Avec ou sans maquillage? Par Mélina Dit Tout
Pourtant, sortir sans maquillage peut se révéler difficile pour l’ego. Beaucoup affirment avoir reçu des remarques peu flatteuses, allant du classique “T’as l’air fatiguée”, au “T’es malade?” ou encore “Tu pourrais faire des efforts”. Camille leur répond désormais: “C’est simplement mon corps, c’est à moi d’en décider.” Marie, 29 ans, elle, se maquille parce qu’elle aime ça: “C’est comme pour nos études, notre santé, notre sexualité, l’important c’est d’avoir le choix. Une femme peut tout à fait être juchée sur des talons ou avoir un décolleté sans pour autant être le fruit d’une société patriarcale.” Pour Louise, 23 ans, qui considère le maquillage comme un art et une manière de s’affirmer, “quel que soit le camp qu’on choisit, on est souvent jugée comme ayant tort, alors autant faire ce qui nous plaît.” Sans oublier que nous ne sommes pas toutes égales face à la nature. “J’ai remarqué que beaucoup de femmes qui sont fières de ne pas se maquiller ont une belle peau sans imperfections, c’est facile pour elle de se proclamer no make-up”, commente Fanny, 26 ans.
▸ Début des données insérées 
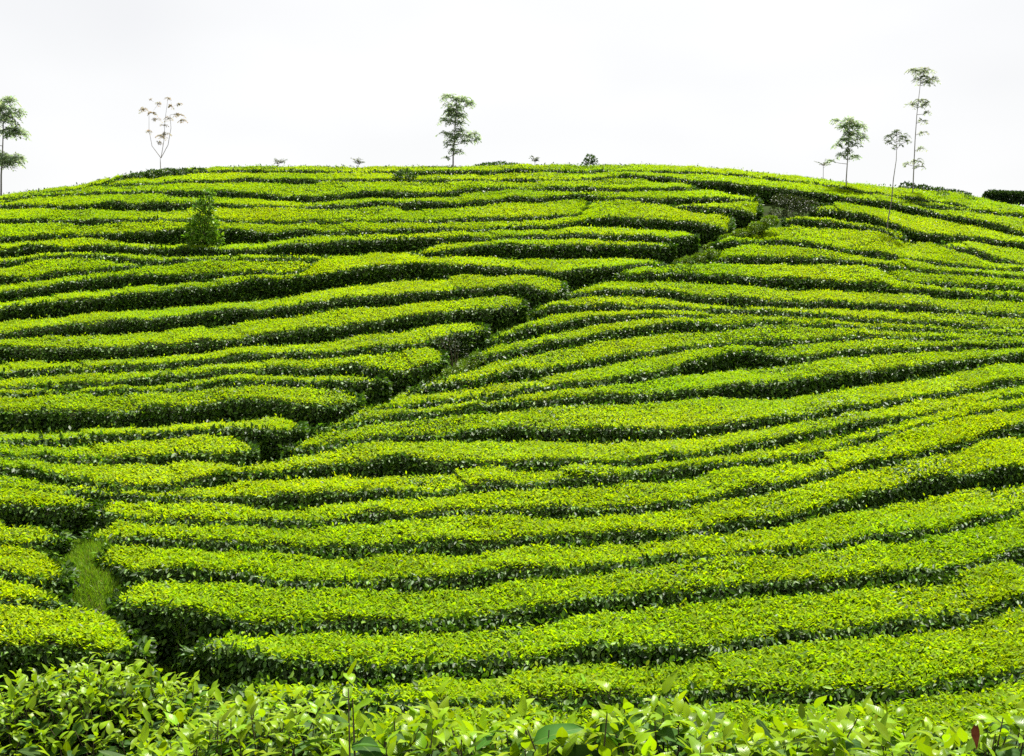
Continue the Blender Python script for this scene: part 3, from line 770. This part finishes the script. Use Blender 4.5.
def build_path():
    c = np.array([(112, 640, .8), (103, 600, 1.8), (92, 560, 1.8), (82, 530, 1.2), (120, 500, .4), (200, 478, .3), (262, 452, .4), (305, 430, .35), (352, 408, .35), (400, 390, .5), (440, 372, .35),
                  (470, 345, .35), (510, 325, .35), (552, 300, .4), (585, 283, .4), (640, 268, .2)])
    p = on_ground(c[:, 0], c[:, 1])
    t = np.linspace(0, len(c) - 1, 160)
    q = np.stack([smooth1(np.interp(t, np.arange(len(c)), p[:, i]), 5) for i in range(3)], 1)
    w = np.interp(t, np.arange(len(c)), c[:, 2])
    tg = unit(np.gradient(q, axis=0) * [1, 1, 0]); sd = np.cross(tg, UP)
    rows = []
    for s in (-1, -.5, 0, .5, 1):
        r = q + sd * (w * s * .6)[:, None]
        r[:, 2] = ground(r[:, 0], r[:, 1]) + .035 + .02 * (1 - abs(s))
        rows.append(r)
    V = np.stack(rows, 1); n, m = V.shape[:2]
    i, j = np.meshgrid(np.arange(n - 1), np.arange(m - 1)); a = (i * m + j).ravel()
    structure(raw_mesh("path", V.reshape(-1, 3), np.stack([a, a + m, a + m + 1, a + 1], 1).ravel(), np.full(len(a), 4), M_PATH, smooth=True))
    # short grass and weeds on it
    N = 60000
    k = rng.integers(0, n - 1, N); f = rng.random(N)[:, None]
    k = np.where(rng.random(N) < .55, rng.integers(0, 30, N), k)
    b = q[k] * (1 - f) + q[k + 1] * f + sd[k] * (rng.normal(0, .34, N) * w[k])[:, None]
    b[:, 2] = ground(b[:, 0], b[:, 1]) + .03
    d = UP + rng.normal(0, .45, (N, 3)); ln = rng.uniform(.04, .13, N) * (1 + (q[k, 1] > 25) * .5)
    S = unit(np.cross(d, rand_dir(N)))
    wd = (.008 + .004 * (q[k, 1] > 25))
    v = np.stack([b - S * wd[:, None], b + S * wd[:, None], b + unit(d) * ln[:, None]], 1)
    tn = tint(N, np.array([.115, .235, .007]), np.array([.19, .31, .010]), .28)
    dry = rng.random(N) < .04
    tn[dry] = tint(int(dry.sum()), np.array([.14, .12, .04]), np.array([.22, .19, .07]), .2)
    o = raw_mesh("grass", v.reshape(-1, 3), np.arange(3 * N), np.full(N, 3), M_GRASS, tint=np.repeat(tn, 3, 0))
    o["kind"] = "stuff"; o["label"] = "short green grass covering the path between the tea rows"; o["category"] = "grass"
build_path()

# ------------------------------------------------------------------ shrubs
def lump_points(n, centre, rad):
    d = unit(rng.normal(0, 1, (n, 3)))
    r = rng.random(n)[:, None] ** .33
    r = np.where(rng.random(n)[:, None] < .7, .8 + .25 * rng.random(n)[:, None], r)
    return centre + d * r * rad, d

def shrub(name, label, cat, lumps, tcols, size, base, group=None, n_per=330, stem=True, mat=None):
    """lumps: list of (x, y, z, rx, ry, rz)"""
    root = empty(name, base, label, cat, group)
    Ps, Ds = [], []
    for (x, y, z, rx, ry, rz) in lumps:
        cnt = int(n_per * (rx * ry + rx * rz + ry * rz) / (3 * .3 * .3)) + 20
        p, d = lump_points(cnt, np.array([x, y, z]), np.array([rx, ry, rz]))
        Ps.append(p); Ds.append(d)
    P = np.concatenate(Ps); D = np.concatenate(Ds); n = len(P)
    L = size * rng.uniform(.7, 1.4, n)
    leaf_cards("leaves", P, D * .9 + rng.normal(0, .45, (n, 3)) + UP * .15, UP + D * .6 + rng.normal(0, .35, (n, 3)), L, L * .48, tint(n, *tcols, .25), mat or M_MATURE, root, fine=size > .07)
    if stem:
        b = np.array(base)
        paths = []
        for (x, y, z, rx, ry, rz) in lumps:
            c = np.array([x, y, z])
            paths.append(([b + [random.uniform(-.05, .05), 0, -.05], (b + c) / 2 + [0, 0, .02], c + [0, 0, rz * .5]], [.022, .015, .006]))
        tubes("stems", paths, M_STEM, root, 5, True)
    return root

DK = (np.array([.035, .080, .018]), np.array([.075, .140, .024]))
GY = (np.array([.045, .065, .038]), np.array([.075, .095, .055]))

def shrub_px(name, label, cat, px, py_base, depth, lumps_px, tcols, size, **kw):
    """lumps_px: (px, py, half width px, half height px)"""
    base = pix(px, py_base, depth).tolist()
    base[2] = float(ground(base[0], base[1]))
    k = depth / FPX
    lumps = []
    for (x, y, rw, rh) in lumps_px:
        if name == 'cone_shrub': x = 203 + (x - 203) * .84
        p = pix(x, y, depth + random.uniform(-.15, .15) * rw * k)
        lumps.append((p[0], p[1], p[2], rw * k, rw * k * .9, rh * k))
    return shrub(name, label, cat, lumps, tcols, size, tuple(base), **kw)

d0 = float(depth_at(202, 238)[0]) - 0.5
shrub_px("cone_shrub", "tall dark green cone shaped shrub rising out of the tea rows on the left slope", "shrub", 202, 252, d0,
         [(202, 244, 14, 9), (190, 247, 9, 6), (214, 246, 9, 7), (200, 234, 12, 9), (207, 236, 11, 8), (197, 226, 11, 8), (206, 222, 10, 9), (203, 213, 8, 9), (206, 205, 6, 8), (207, 197, 3.5, 6), (212, 194, 2, 3), (188, 238, 5, 5), (220, 238, 5, 6), (190, 229, 4, 4), (215, 228, 4, 5), (199, 207, 4, 4), (211, 212, 4, 4)],
         (np.array([.07, .16, .016]), np.array([.20, .34, .026])), .15, n_per=85)
d1 = float(depth_at(405, 178)[0]) - .3
shrub_px("round_shrub", "rounded blue green shrub among the tea below the crest, left of the middle tree", "shrub", 405, 184, d1,
         [(405, 176, 9, 6), (398, 178, 5, 4), (411, 179, 5, 4)], DK, .10)
shrub_px("round_shrub", "small dark bush standing up on the crest right of the middle tree", "shrub", 590, 166, 57.5, [(590, 159, 4.5, 4.5), (594, 161, 3, 3), (586, 162, 3, 2.5)], DK, .10)
shrub_px("wild_hedge", "dark untrimmed tea clump on the crest just right of the middle tree", "tea clump", 505, 168, 57,
         [(488, 167, 9, 2.6), (500, 166, 9, 3.2), (513, 167, 9, 2.6), (526, 167.5, 8, 2), (480, 167.5, 6, 1.6)], DK, .11)
shrub_px("wild_hedge", "dark low tea clump under the thin pink flowered tree on the crest", "tea clump", 165, 172, 55,
         [(140, 176.5, 9, 2.4), (153, 174, 8, 3), (168, 172.5, 9, 2.8), (183, 172, 9, 2.2), (198, 171, 8, 1.8)], DK, .11)
shrub_px("wild_hedge", "grey green bushes on the crest right of the tallest sapling", "tea clump", 935, 198, 52,
         [(906 + 5.5 * i_, 187.5 + .85 * i_ + (i_ % 3) * .6, 6, 4.5) for i_ in range(12)], (np.array([.025, .055, .014]), np.array([.06, .12, .02])), .10)
shrub_px("wild_hedge", "dark square cut hedge standing apart at the right edge of the crest", "hedge", 1010, 205, 56,
         [(x_, 196.5 + .04 * (x_ - 990), 6, 5.5) for x_ in range(990, 1056, 5)] + [(988, 199, 5, 5)], (np.array([.025, .052, .018]), np.array([.05, .095, .026])), .11, n_per=600)
shrub_px("wild_hedge", "brownish leggy clump of unclipped tea at the top end of the gap", "tea clump", 795, 208, float(depth_at(798, 213)[0]),
         [(790, 202, 8, 7), (801, 205, 9, 8), (780, 200, 8, 6), (812, 206, 7, 6), (793, 213, 10, 5), (778, 212, 9, 6)], (np.array([.03, .05, .018]), np.array([.06, .075, .03])), .08)
shrub_px("undergrowth_clump", "low weedy green growth in the upper gap, right of the blunt dark row ends", "weeds", 742, 240, float(depth_at(742, 232)[0]),
         [(728, 239, 8, 4), (742, 234, 9, 4), (758, 227, 9, 4.5), (770, 221, 8, 4.5), (712, 248, 8, 4)], (np.array([.09, .16, .010]), np.array([.19, .28, .010])), .08, n_per=900)
shrub_px('undergrowth_clump', 'low green weeds in the mouth of the upper gap, below the blunt row ends', 'weeds', 698, 262, float(depth_at(698, 250)[0]) - .3,
         [(682, 263, 8, 3), (692, 260, 9, 3.5), (702, 258, 9, 4), (712, 254, 8, 4)], (np.array([.08, .15, .010]), np.array([.17, .26, .010])), .08, n_per=700)
shrub_px('undergrowth_clump', 'low weedy green growth in the diagonal gap below the grey dead bush', 'weeds', 455, 382, float(depth_at(458, 362)[0]),
         [(466, 366, 10, 6), (452, 374, 10, 6), (438, 381, 10, 5), (420, 389, 10, 5), (478, 358, 8, 5)], (np.array([.07, .13, .010]), np.array([.15, .23, .012])), .07, n_per=500)
d2 = float(depth_at(458, 340)[0])
shrub_px("dead_bush", "grey twiggy half dead bush in the diagonal gap at the end of a tea row", "bush", 455, 365, d2 - .3,
         [(449, 345, 10, 8), (459, 350, 9, 8), (441, 341, 7, 6), (455, 338, 8, 5)], GY, .055, n_per=110)
shrub_px("young_sprig", "small bright green clump of young growth beside the bushes right of the tallest sapling", "shrub", 943, 200, 50,
         [(943, 196, 6, 4), (968, 200, 6, 4)], (np.array([.08, .15, .02]), np.array([.11, .18, .02])), .09)

# ------------------------------------------------------------------ trees on the crest
def frond_spray(P, D, N, L, c, r, h, count, leaf, droop=.35):
    """umbrella of arching twigs with paired leaflets round centre c"""
    twigs = []
    for _ in range(int(count * 1.3)):
        th = random.uniform(0, 2 * math.pi); rr = r * random.uniform(.45, 1.05)
        o = np.array([math.cos(th), math.sin(th), 0])
        z0 = random.uniform(-.6, .6) * h
        pts = []
        m = max(5, int(rr / (leaf * .42)))
        for i in range(m + 1):
            t = i / m
            pts.append(c + o * rr * t + UP * (z0 * t ** .5 + h * .55 * math.sin(t * 2.2) - droop * rr * t ** 2.2))
        pts = np.array(pts)
        twigs.append((pts[::2] if len(pts) > 5 else pts, None))
        side = np.cross(o, UP)
        for i in range(1, m + 1):
            dirv = unit(pts[i] - pts[i - 1])
            for s in (-1, 1):
                if random.random() < .1: continue
                P.append(pts[i]); D.append(dirv * .7 + side * s * random.uniform(.5, 1.1) + UP * random.uniform(-.5, .25))
                N.append(UP + np.array([random.gauss(0, .35), random.gauss(0, .35), 0])); L.append(leaf * random.uniform(.7, 1.3))
    return twigs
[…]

Le maquillage n’aurait donc pas que de vilains défauts. Après une longue dépression, Fabienne, 38 ans, s’est remise à se maquiller: “Depuis, la confiance en moi renaît. Je m’assume de plus en plus en tant que femme et surtout en tant que féministe. C’est assez paradoxal d’ailleurs, le maquillage fait partie de mon armure de guerrière!” Camille, elle, explique que son rapport au maquillage a changé depuis qu’elle ne le voit plus comme une obligation “mais plutôt comme une liberté, ce qui pèse, c’est la pression sociale, peu importe la forme qu’elle prend”. Finalement, s’interdire le maquillage ne serait-il pas contre-productif? “La mode du non maquillage chez les féministes, je trouve ça problématique, nous explique Claire, car c’est encore une injonction, une norme. Or, le féminisme c’est se libérer des injonctions, quelles qu’elles soient.”